Approaching supplier management with such a clearly defined and collaborative approach greatly increases the prospects for success in today’s competitive environment. Suppliers should be treated as an extension of the claims function — holding the same values and service priorities, including fair treatment of clients.

Aligning client experience, conduct and cultures to risk and compliance will be a differentiator

As regulatory expectations evolve and scrutiny grows, aligning client experience, conduct and culture, and risk and compliance, needs to be a priority for executives and senior leadership. It requires investment, resources and a commitment to building the right culture in order to avoid reputation damage and financial penalties.

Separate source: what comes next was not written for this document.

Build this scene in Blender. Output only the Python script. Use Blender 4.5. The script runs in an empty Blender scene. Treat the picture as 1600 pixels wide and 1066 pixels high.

Culture and organization-wide buy-in are critical. Without this, reactive solutions that don’t address underlying issues are likely to be the result. Understanding how employees view compliance and conduct can drive progress in providing the clarity needed to achieve the target state.

Employees form a significant part of the claims journey and impact the client experience, compliance issues and conduct risks. Providing continuous mechanisms for claims teams to deliver insights into the development of the business will ensure that the right culture is hardwired to embrace risk management and compliance. This benefits management too — an understanding of what employees are experiencing and thinking enables better informed decision making at the top.

Strong whistleblowing policies that encourage employees to raise issues are also important. This can also enhance collaboration across the three lines of defense — front line, risk management and internal/external audit.

Insurers need to look beyond ensuring compliance with current regulations and strive to embed holistic, innovative approaches that sustain a strong, progressive risk culture. Embracing and investing in digital and data solutions can help build a holistic and integrated model that better supports effective risk management.